• [Short exercise]: Please pull out every line that includes the string "starting".

• [Given data]:
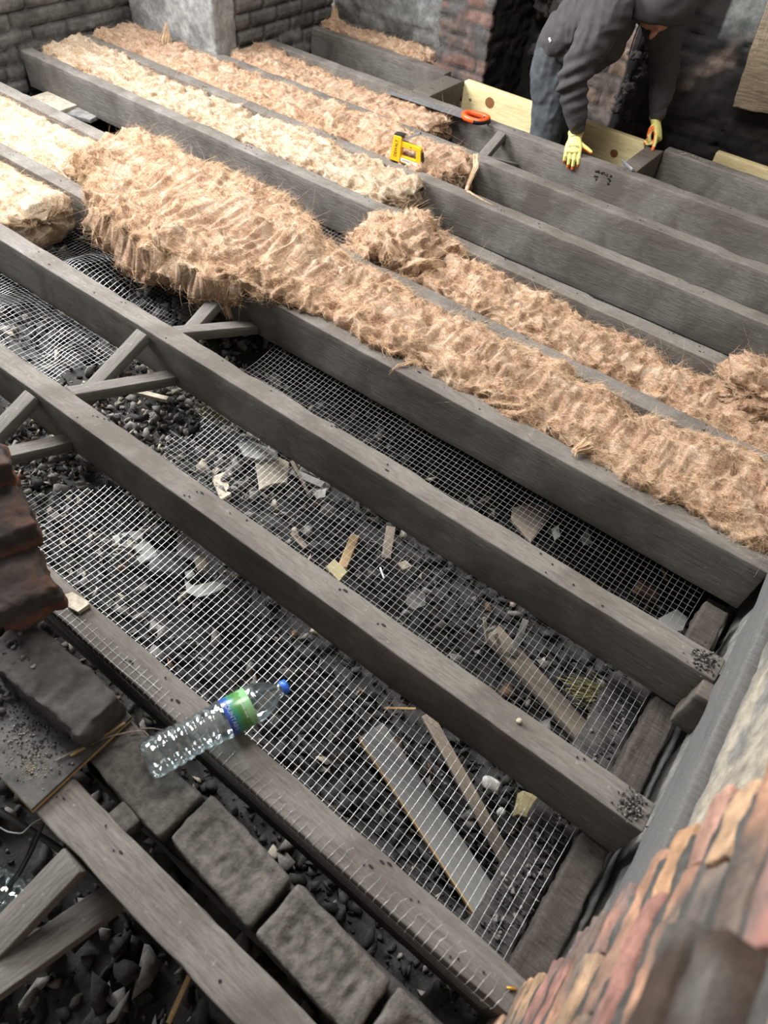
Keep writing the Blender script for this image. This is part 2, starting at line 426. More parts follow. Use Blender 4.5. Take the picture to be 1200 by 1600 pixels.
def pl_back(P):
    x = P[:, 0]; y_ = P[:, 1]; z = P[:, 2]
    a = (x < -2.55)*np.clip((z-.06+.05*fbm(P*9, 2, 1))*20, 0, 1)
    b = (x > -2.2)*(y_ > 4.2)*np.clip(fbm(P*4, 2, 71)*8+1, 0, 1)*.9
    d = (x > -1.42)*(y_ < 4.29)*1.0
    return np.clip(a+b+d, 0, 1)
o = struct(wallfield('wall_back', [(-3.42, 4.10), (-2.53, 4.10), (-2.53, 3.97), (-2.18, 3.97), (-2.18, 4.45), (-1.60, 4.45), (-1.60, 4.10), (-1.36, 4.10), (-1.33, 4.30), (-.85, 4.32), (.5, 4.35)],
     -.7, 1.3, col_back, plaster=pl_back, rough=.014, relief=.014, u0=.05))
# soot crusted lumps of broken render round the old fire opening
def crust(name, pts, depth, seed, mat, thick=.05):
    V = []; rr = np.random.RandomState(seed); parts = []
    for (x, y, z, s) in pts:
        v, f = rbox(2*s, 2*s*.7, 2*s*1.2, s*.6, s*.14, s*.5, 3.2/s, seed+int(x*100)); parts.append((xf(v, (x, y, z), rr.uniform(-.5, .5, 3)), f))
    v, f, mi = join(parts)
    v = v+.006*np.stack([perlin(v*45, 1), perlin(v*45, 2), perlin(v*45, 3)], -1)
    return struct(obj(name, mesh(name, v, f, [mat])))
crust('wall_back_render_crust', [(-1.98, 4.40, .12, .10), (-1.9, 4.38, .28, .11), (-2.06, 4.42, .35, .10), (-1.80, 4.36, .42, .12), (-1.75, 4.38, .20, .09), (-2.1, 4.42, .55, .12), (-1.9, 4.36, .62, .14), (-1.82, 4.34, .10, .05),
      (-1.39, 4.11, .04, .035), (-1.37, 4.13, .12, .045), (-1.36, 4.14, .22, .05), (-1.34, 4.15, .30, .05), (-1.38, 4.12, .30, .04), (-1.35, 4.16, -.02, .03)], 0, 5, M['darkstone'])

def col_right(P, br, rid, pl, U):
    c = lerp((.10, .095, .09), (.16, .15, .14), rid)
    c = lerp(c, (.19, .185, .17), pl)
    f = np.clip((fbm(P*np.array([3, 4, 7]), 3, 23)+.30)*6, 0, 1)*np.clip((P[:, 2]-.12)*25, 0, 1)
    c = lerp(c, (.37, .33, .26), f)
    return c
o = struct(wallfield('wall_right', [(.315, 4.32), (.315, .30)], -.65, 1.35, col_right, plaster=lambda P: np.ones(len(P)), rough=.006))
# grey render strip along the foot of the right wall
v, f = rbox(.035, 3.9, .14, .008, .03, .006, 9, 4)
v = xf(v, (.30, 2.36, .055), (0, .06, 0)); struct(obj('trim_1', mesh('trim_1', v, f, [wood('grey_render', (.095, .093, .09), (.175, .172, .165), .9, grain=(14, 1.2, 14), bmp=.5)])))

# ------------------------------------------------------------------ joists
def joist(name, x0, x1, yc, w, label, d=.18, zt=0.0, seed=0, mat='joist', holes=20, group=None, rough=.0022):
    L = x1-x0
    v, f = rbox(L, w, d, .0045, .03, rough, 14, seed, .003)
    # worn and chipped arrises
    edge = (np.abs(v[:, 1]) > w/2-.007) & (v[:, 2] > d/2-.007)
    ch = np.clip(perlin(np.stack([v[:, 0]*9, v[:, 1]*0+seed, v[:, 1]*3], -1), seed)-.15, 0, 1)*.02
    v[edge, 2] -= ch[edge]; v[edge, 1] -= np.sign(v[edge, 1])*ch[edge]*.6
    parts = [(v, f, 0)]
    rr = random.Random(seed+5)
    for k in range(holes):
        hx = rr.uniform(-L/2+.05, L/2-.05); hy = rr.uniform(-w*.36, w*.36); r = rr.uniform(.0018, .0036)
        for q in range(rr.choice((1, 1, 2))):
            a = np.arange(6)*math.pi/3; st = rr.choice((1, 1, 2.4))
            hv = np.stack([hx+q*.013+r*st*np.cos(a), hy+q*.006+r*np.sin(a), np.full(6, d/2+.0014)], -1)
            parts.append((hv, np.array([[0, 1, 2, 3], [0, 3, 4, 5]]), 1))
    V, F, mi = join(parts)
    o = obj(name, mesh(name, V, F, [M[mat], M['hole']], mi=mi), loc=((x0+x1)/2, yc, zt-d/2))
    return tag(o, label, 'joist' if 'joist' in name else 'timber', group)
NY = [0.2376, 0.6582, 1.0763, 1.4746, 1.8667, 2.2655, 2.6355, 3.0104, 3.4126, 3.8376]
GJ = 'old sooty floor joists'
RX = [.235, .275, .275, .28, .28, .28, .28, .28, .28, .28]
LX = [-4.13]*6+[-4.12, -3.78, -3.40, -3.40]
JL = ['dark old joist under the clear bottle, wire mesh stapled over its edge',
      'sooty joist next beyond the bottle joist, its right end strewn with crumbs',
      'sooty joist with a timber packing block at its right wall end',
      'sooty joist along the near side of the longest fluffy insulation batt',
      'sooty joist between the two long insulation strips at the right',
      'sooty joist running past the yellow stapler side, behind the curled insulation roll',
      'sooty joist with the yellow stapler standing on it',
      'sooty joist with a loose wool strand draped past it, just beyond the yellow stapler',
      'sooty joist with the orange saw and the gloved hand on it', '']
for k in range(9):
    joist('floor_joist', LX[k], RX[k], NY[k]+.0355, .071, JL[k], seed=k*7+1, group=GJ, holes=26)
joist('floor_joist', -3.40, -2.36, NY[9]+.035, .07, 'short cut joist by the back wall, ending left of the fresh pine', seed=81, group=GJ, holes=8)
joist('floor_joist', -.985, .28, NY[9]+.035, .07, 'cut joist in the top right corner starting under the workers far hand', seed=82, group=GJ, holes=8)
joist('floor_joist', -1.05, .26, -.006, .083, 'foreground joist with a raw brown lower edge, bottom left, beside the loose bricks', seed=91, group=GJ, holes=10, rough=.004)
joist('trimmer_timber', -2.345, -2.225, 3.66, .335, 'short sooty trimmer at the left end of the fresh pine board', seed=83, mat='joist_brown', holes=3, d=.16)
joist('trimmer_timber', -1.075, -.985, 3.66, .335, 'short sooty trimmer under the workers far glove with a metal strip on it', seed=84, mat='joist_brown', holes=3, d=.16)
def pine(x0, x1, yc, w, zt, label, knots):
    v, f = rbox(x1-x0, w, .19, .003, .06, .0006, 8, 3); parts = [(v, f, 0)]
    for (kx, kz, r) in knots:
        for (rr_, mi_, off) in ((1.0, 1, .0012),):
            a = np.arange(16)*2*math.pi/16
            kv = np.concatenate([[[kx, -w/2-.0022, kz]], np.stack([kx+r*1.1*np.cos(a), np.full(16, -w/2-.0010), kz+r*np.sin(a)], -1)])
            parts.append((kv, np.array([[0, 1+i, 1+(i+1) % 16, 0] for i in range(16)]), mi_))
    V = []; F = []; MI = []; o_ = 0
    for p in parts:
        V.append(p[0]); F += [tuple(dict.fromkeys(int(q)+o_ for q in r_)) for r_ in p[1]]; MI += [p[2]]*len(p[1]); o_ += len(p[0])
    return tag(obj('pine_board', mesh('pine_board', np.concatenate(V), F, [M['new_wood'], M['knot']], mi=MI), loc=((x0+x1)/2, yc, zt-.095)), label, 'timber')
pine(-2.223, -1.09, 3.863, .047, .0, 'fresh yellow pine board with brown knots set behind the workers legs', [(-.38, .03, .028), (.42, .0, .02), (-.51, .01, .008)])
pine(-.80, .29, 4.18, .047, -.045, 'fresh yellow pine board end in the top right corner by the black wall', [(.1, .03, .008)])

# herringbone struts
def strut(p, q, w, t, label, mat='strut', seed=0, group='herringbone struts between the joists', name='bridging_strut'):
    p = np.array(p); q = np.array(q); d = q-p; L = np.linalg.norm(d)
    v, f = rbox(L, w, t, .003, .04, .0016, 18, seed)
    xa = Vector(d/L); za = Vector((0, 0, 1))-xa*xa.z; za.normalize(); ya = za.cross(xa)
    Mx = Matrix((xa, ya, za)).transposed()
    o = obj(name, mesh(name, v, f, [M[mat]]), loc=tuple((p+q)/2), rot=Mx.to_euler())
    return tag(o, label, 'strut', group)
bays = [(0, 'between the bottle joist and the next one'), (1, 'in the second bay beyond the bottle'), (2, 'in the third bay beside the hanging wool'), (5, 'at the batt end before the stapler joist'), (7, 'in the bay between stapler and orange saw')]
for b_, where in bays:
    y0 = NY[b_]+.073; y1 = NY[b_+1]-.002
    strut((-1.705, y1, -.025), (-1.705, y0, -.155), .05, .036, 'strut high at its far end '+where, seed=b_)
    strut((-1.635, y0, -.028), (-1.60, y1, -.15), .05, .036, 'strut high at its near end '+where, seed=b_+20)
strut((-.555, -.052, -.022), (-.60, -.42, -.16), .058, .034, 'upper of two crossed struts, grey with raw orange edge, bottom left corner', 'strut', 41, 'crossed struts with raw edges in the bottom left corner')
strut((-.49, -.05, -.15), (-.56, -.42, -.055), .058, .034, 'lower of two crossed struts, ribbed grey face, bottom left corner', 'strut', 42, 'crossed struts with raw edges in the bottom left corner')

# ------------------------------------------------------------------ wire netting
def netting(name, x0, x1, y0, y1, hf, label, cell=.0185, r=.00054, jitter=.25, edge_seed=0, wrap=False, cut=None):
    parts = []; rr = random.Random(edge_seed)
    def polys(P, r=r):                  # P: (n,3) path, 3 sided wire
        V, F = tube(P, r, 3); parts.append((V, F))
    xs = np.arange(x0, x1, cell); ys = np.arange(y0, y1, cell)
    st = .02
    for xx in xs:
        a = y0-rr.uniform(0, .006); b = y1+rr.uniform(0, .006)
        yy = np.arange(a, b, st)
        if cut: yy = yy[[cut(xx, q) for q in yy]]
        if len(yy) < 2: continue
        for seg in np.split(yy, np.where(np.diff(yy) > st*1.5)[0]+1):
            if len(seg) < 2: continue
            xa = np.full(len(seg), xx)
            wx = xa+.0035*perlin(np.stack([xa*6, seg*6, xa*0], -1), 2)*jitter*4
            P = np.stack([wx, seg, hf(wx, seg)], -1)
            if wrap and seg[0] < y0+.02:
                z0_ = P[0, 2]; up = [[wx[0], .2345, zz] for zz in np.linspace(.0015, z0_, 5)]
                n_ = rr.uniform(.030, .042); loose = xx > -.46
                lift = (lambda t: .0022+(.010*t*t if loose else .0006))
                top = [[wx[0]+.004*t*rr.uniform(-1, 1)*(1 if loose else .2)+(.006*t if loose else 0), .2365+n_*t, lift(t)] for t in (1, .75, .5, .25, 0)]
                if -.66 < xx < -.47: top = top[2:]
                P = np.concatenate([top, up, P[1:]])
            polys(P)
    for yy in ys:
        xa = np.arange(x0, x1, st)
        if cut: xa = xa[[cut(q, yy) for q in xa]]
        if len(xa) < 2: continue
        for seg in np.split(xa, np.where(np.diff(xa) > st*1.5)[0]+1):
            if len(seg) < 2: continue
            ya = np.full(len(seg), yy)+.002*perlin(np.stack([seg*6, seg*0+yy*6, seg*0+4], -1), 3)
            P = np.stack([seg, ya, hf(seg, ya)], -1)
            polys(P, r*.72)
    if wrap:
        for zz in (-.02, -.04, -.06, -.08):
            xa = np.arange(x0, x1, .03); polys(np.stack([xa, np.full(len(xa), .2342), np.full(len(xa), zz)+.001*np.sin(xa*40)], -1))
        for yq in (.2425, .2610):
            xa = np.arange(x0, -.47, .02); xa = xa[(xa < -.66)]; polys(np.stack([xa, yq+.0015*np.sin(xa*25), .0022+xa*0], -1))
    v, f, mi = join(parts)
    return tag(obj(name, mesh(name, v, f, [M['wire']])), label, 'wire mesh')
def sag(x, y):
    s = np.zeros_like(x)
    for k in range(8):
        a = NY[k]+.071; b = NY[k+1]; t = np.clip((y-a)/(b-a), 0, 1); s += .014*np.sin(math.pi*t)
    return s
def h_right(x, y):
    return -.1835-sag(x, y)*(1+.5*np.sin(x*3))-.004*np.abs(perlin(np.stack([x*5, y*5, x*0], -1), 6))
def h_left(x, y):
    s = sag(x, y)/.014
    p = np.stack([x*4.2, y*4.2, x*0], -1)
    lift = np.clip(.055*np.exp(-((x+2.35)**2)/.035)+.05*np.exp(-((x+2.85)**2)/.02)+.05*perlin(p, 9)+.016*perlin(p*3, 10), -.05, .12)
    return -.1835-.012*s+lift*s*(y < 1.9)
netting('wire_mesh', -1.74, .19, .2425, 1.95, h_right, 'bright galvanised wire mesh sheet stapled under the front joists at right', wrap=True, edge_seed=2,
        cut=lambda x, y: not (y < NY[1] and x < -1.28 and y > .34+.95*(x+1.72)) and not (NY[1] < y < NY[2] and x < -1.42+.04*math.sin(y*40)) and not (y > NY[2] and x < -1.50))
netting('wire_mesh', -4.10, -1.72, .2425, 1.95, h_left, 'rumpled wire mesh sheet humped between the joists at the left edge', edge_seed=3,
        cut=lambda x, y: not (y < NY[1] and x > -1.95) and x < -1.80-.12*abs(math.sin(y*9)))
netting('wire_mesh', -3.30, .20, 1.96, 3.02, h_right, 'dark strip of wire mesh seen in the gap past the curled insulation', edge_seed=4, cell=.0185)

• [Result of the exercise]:
Keep writing the Blender script for this image. This is part 2, starting at line 426. More parts follow. Use Blender 4.5. Take the picture to be 1200 by 1600 pixels.
joist('floor_joist', -.985, .28, NY[9]+.035, .07, 'cut joist in the top right corner starting under the workers far hand', seed=82, group=GJ, holes=8)